IDC – The country third-largest IP in term of leasable landbank – Initiation
Company Note 27/04/2023 782
- IDC is the third-largest remaining rental area (751ha) and one of few IP developers in Vietnam allowed to distribute electricity directly to its tenants.
- We forecast FY23-24F earnings to decline 11.1% yoy/17.9% yoy due to lack one-off revenue recognition from fully IPs, arising challenges for IP demand.
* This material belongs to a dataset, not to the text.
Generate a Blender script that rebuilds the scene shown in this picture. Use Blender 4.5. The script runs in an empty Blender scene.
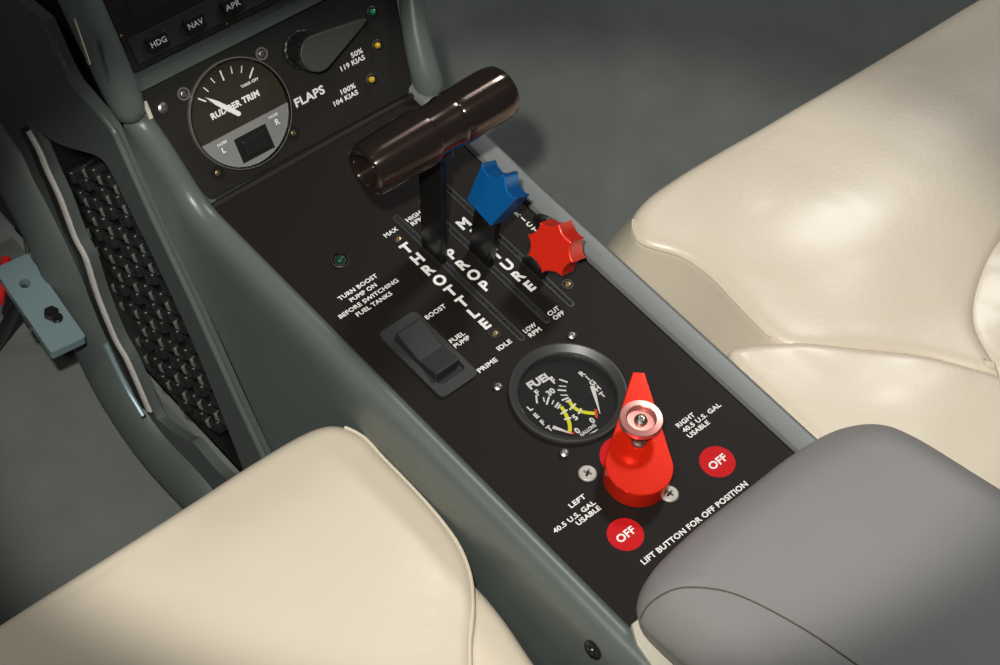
import bpy, bmesh, math, random
from mathutils import Vector, Matrix, Euler
random.seed(7)
S = bpy.context.scene
COL = S.collection
MM = 0.001

# ------------------------------------------------------------------ materials
def srgb(h):
    h = h.lstrip('#')
    r = []
    for i in (0, 2, 4):
        c = int(h[i:i+2], 16) / 255
        r.append(c / 12.92 if c <= 0.04045 else ((c + 0.055) / 1.055) ** 2.4)
    return (*r, 1)

def mat(name, col, rough=0.5, metal=0.0, spec=0.5, coat=0.0, coat_rough=0.1, sheen=0.0, bump=None, var=None, aniso=0.0, trans=0.0, ior=1.45, alpha=1.0):
    """bump = (scale, strength, distance, kind); var = (scale, amount) mottles the colour a little"""
    m = bpy.data.materials.new(name)
    m.use_nodes = True
    nt = m.node_tree
    b = nt.nodes['Principled BSDF']
    c = srgb(col) if isinstance(col, str) else (*col, 1)
    b.inputs['Base Color'].default_value = c
    b.inputs['Roughness'].default_value = rough
    b.inputs['Metallic'].default_value = metal
    b.inputs['Specular IOR Level'].default_value = spec
    b.inputs['Coat Weight'].default_value = coat
    b.inputs['Coat Roughness'].default_value = coat_rough
    b.inputs['Sheen Weight'].default_value = sheen
    b.inputs['Anisotropic'].default_value = aniso
    b.inputs['Transmission Weight'].default_value = trans
    b.inputs['IOR'].default_value = ior
    b.inputs['Alpha'].default_value = alpha
    tc = nt.nodes.new('ShaderNodeTexCoord')
    if var:
        n = nt.nodes.new('ShaderNodeTexNoise'); n.inputs['Scale'].default_value = var[0]; n.inputs['Detail'].default_value = 5
        nt.links.new(tc.outputs['Object'], n.inputs['Vector'])
        mx = nt.nodes.new('ShaderNodeMixRGB'); mx.blend_type = 'MIX'
        d = tuple(max(0, k * (1 - var[1])) for k in c[:3]) + (1,)
        u = tuple(min(1, k * (1 + var[1])) for k in c[:3]) + (1,)
        mx.inputs[1].default_value = d; mx.inputs[2].default_value = u
        nt.links.new(n.outputs['Fac'], mx.inputs[0]); nt.links.new(mx.outputs[0], b.inputs['Base Color'])
    if bump:
        sc, st, di, kind = bump
        if kind == 'voronoi':
            n = nt.nodes.new('ShaderNodeTexVoronoi'); n.inputs['Scale'].default_value = sc; o = n.outputs['Distance']
        else:
            n = nt.nodes.new('ShaderNodeTexNoise'); n.inputs['Scale'].default_value = sc; n.inputs['Detail'].default_value = 4; o = n.outputs['Fac']
        nt.links.new(tc.outputs['Object'], n.inputs['Vector'])
        bp = nt.nodes.new('ShaderNodeBump'); bp.inputs['Strength'].default_value = st; bp.inputs['Distance'].default_value = di
        nt.links.new(o, bp.inputs['Height']); nt.links.new(bp.outputs['Normal'], b.inputs['Normal'])
    return m

M = dict(
    panel=mat('black_anodised_panel', (0.0125, 0.0100, 0.0085), 0.5, spec=0.16, bump=(2600, 0.12, 0.0002, 'noise')),
    trimpanel=mat('black_wrinkle_panel', (0.018, 0.0165, 0.0155), 0.5, spec=0.25, bump=(2200, 0.2, 0.0002, 'noise')),
    ink=mat('white_panel_ink', (0.80, 0.80, 0.79), 0.6),
    vinyl=mat('grey_vinyl', (0.106, 0.127, 0.120), 0.33, spec=0.6, bump=(1500, 0.25, 0.0003, 'noise'), var=(40, 0.08)),
    vinyl_flat=mat('grey_panel_plastic', (0.085, 0.100, 0.094), 0.5, bump=(1800, 0.2, 0.0003, 'noise')),
    carpet=mat('grey_carpet', (0.15, 0.165, 0.156), 0.95, spec=0.1, sheen=0.15, bump=(900, 0.5, 0.001, 'noise'), var=(25, 0.18)),
    leather=mat('cream_leather', (0.68, 0.605, 0.485), 0.40, spec=0.45, coat=0.25, coat_rough=0.22, bump=(380, 0.10, 0.0006, 'voronoi'), var=(9, 0.04)),
    armleather=mat('grey_leather', (0.245, 0.243, 0.243), 0.5, spec=0.4, bump=(700, 0.15, 0.0004, 'voronoi'), var=(30, 0.04)),
    seam=mat('seam_thread', (0.09, 0.085, 0.07), 0.8),
    dark=mat('black_plastic', (0.012, 0.0125, 0.0125), 0.35),
    switch=mat('black_switch_plastic', (0.028, 0.031, 0.030), 0.42, bump=(2500, 0.15, 0.0002, 'noise')),
    rubber=mat('black_rubber', (0.016, 0.018, 0.017), 0.32, bump=(600, 0.2, 0.0005, 'noise')),
    brush=mat('black_brush_seal', (0.012, 0.0135, 0.0135), 0.45, bump=(1300, 0.9, 0.0015, 'noise')),
    void=mat('dark_recess', (0.006, 0.006, 0.006), 0.9),
    smoke=mat('smoked_metal', (0.125, 0.092, 0.080), 0.17, metal=0.9, aniso=0.9),
    blue=mat('blue_anodised', (0.006, 0.21, 0.66), 0.33, metal=0.7, coat=0.3, coat_rough=0.2),
    red=mat('red_anodised', (0.85, 0.026, 0.008), 0.36, metal=0.35, coat=0.4, coat_rough=0.2),
    redpaint=mat('red_enamel', (0.74, 0.022, 0.006), 0.22, metal=0.35, spec=0.3),
    reddecal=mat('red_decal', (0.52, 0.007, 0.010), 0.6, spec=0.2),
    pink=mat('pink_anodised', (0.70, 0.30, 0.27), 0.3, metal=0.8),
    chrome=mat('bright_steel', (0.62, 0.60, 0.55), 0.25, metal=1.0),
    steel=mat('dull_steel', (0.40, 0.39, 0.36), 0.38, metal=1.0),
    brass=mat('brassy_screw', (0.36, 0.29, 0.16), 0.35, metal=1.0),
    blackscrew=mat('black_screw', (0.03, 0.03, 0.03), 0.25, metal=0.6),
    bezel=mat('gauge_bezel', (0.075, 0.077, 0.077), 0.42, metal=0.5),
    face=mat('gauge_face', (0.010, 0.010, 0.010), 0.6),
    trimface=mat('trim_gauge_face', (0.026, 0.022, 0.014), 0.45),
    greyplate=mat('grey_gauge_plate', (0.20, 0.205, 0.205), 0.5),
    yellow=mat('yellow_mark', (0.78, 0.76, 0.02), 0.6),
    redmark=mat('red_mark', (0.75, 0.06, 0.02), 0.6),
    glass=mat('clear_lens', (1, 1, 1), 0.03, trans=1.0, ior=1.15),
    acrylic=mat('clear_acrylic', (0.9, 0.9, 0.9), 0.06, trans=1.0, ior=1.3),
    ledg=mat('green_led', (0.015, 0.30, 0.13), 0.3),
    leddk=mat('dark_green_led', (0.004, 0.055, 0.035), 0.3),
    ledy=mat('amber_led', (0.62, 0.40, 0.02), 0.3),
    alu=mat('bluish_aluminium', (0.33, 0.47, 0.50), 0.42, metal=0.55),
    screen=mat('dim_display', (0.02, 0.021, 0.018), 0.25),
    knob=mat('grey_knob_face', (0.042, 0.042, 0.040), 0.5),
    cream=mat('cream_plastic', (0.55, 0.52, 0.44), 0.5),
    gloss=mat('gloss_black_blade', (0.009, 0.009, 0.009), 0.28, spec=0.35),
    strip=mat('worn_strip', (0.72, 0.70, 0.66), 0.35, metal=0.25, bump=(60, .8, .002, 'noise')),
    edgeglint=mat('edge_highlight_grey', (0.22, 0.215, 0.20), 0.2, metal=0.35),  # opaque grey painted to stand for the highlight on clear plastic edges
    washer=mat('matt_nickel', (0.50, 0.48, 0.44), 0.55, metal=0.5),
    strand=mat('grey_strand', (0.24, 0.25, 0.245), 0.35),
    browntrim=mat('dark_brown_trim', (0.022, 0.018, 0.014), 0.4),
    railvinyl=mat('pale_grey_vinyl', (0.175, 0.190, 0.190), 0.38, bump=(1500, 0.25, 0.0003, 'noise')),
    redled=mat('red_reflector', (0.5, 0.02, 0.02), 0.3),
)

def pane_mat(name, gloss, tint):
    m = bpy.data.materials.new(name); m.use_nodes = True; nt = m.node_tree; nt.nodes.remove(nt.nodes['Principled BSDF'])
    t = nt.nodes.new('ShaderNodeBsdfTransparent'); t.inputs[0].default_value = (*tint, 1)
    g = nt.nodes.new('ShaderNodeBsdfGlossy'); g.inputs['Roughness'].default_value = .04
    f = nt.nodes.new('ShaderNodeFresnel'); f.inputs[0].default_value = 1.45
    a = nt.nodes.new('ShaderNodeMath'); a.operation = 'MULTIPLY'; a.inputs[1].default_value = gloss
    mx = nt.nodes.new('ShaderNodeMixShader'); nt.links.new(f.outputs[0], a.inputs[0]); nt.links.new(a.outputs[0], mx.inputs[0])
    nt.links.new(t.outputs[0], mx.inputs[1]); nt.links.new(g.outputs[0], mx.inputs[2]); nt.links.new(mx.outputs[0], nt.nodes['Material Output'].inputs['Surface'])
    return m
M['pane'] = pane_mat('clear_pane', .9, (.97, .97, .97))
M['rim'] = pane_mat('clear_plastic_rim', 2.2, (.75, .75, .72))

def turned(m, axis, rot):
    nt = m.node_tree; t = nt.nodes.new('ShaderNodeTangent'); t.direction_type = 'RADIAL'; t.axis = axis
    b = nt.nodes['Principled BSDF']; nt.links.new(t.outputs[0], b.inputs['Tangent']); b.inputs['Anisotropic Rotation'].default_value = rot
turned(M['smoke'], 'X', 0.25)

# ------------------------------------------------------------------ objects
def thing(name, label, cat, loc=(0, 0, 0), group=None, rz=0):
    o = bpy.data.objects.new(name, None); COL.objects.link(o)
    o.empty_display_size = 0.02
    o.location = Vector(loc)
    o['label'] = label; o['category'] = cat
    if group: o['group'] = group
    return o

def world_loc(o):
    v = Vector((0, 0, 0))
    while o:
        v += o.location; o = o.parent
    return v

def link(name, bm, m, parent=None, label=None, smooth=True, angle=40, subsurf=0, at=None):
    """bm is in world metres; the object keeps the transform of its thing"""
    bmesh.ops.recalc_face_normals(bm, faces=bm.faces[:])
    off = Vector(at) if at is not None else (world_loc(parent) if parent else Vector((0, 0, 0)))
    bmesh.ops.translate(bm, verts=bm.verts[:], vec=-off)
    me = bpy.data.meshes.new(name); bm.to_mesh(me); bm.free()
    for mm in (m if isinstance(m, (list, tuple)) else [m]): me.materials.append(mm)
    o = bpy.data.objects.new(name, me); COL.objects.link(o)
    if parent: o.parent = parent
    elif at is not None: o.location = off
    if label: o['label'] = label
    if smooth:
        for p in me.polygons: p.use_smooth = True
        if subsurf:
            s = o.modifiers.new('sub', 'SUBSURF'); s.levels = subsurf; s.render_levels = subsurf
        else:
            me.set_sharp_from_angle(angle=math.radians(angle))
            w_ = o.modifiers.new('weighted', 'WEIGHTED_NORMAL'); w_.keep_sharp = True; w_.weight = 80
    return o

def tag(o, label, cat, group=None):
    o['label'] = label; o['category'] = cat
    if group: o['group'] = group
    return o

def struct(o):
    o['kind'] = 'structure'; return o

def copy_tree(o, parent=None):
    c = o.copy(); COL.objects.link(c); c.parent = parent
    for ch in list(o.children): copy_tree(ch, c)
    return c

# ------------------------------------------------------------------ shape builders (all take mm, all write metres)
ID = Matrix.Identity(4)
def V(p, X=ID): return X @ (Vector(p) * MM)

def add_loop(bm, pts, X=ID): return [bm.verts.new(V(p, X)) for p in pts]

def bridge(bm, a, b, closed=True):
    n = len(a)
    for i in range(n if closed else n - 1):
        j = (i + 1) % n
        try: bm.faces.new((a[i], a[j], b[j], b[i]))
        except ValueError: pass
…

- Initiate coverage with a Add rating and SOTP-based TP of VND42,600
|
Market Price |
Target Price |
Dividend Yield |
Rating |
Sector |
|
VND38,100 |
VND42,600 |
10.6% |
Add |
Property |
Third largest listed industrial land bank spanning across Vietnam
IDC is the third-largest listed IP company in terms of remaining rental area (751ha) spanning across Vietnam’s strategy location. We see more challenges for IP developers in the next two years due to the slow project approval process and limited funding sources. However, this likely turns out opportunities for developers that own ready-for-lease land bank, like IDC. We forecast FY23-24F IP revenue to plunge 14.8% yoy/13.4% yoy on high base FY22. However, we estimate FY25F IP revenue to bounce back 36.2% yoy thanks to the launch of new 470-ha IP, Tan Phuoc1.
Capacity expansion for energy business to speed up
IDC is one of few IP developers in Vietnam allowed to distribute electricity directly to its tenants in Nhon Trach IPs. Additionally, IDC is likely to operate 189MVA power substations in Huu Thanh IP before 2026F, which could help IDC’s energy distribution volume CAGR of 7.2% in 2023-2030F period. Besides, the company has started construction its first rooftop solar project with installed capacity of 1.1MWp in 3Q22 and expected to enhance that of capacity to 120MW until 2026F. Together with the recovery of hydropower output to 440 million kWh (+19% yoy) in FY23F on Dak Mi 3 resumption, we forecast energy revenue CAGR of 12.6% over FY23-25F.
Earnings to drop over FY23-24F but rebound strongly in FY25F
We forecast IDC’s FY23-24F net profit to drop 11.1% yoy/17.9% yoy to VND1,571bn/VND1,290bn due to lack one-off revenue recognition from fully IPs. For FY25F, we expect the company could start to monetize new 470-ha IP, Tan Phuoc 1 in Tien Giang which could increase IDC’s leasable industrial land by ~30-40% yoy and would drive land sales revenue from FY25F (contribute c.5% IDC’s FY25F revenue), in our view. Thus, we estimate IDC’s FY25F net profit to strongly rebound 37.9% yoy to VND1,867bn.
Initiate with Add and SOTP-based TP of VND42,600
Our Add recommendation was underpinned by (1) healthy balance sheet with sustainable cash flow to counter the risk of tightening credit; (2) attractive valuation with a 18% upside. Upside catalysts: 1) higher-than-expected rental prices and land lease area; 2) sooner-than-expected launches new projects. Downside risks are: 1) lower-than-expected IP land sales, 2) delays in obtaining permits for new launches.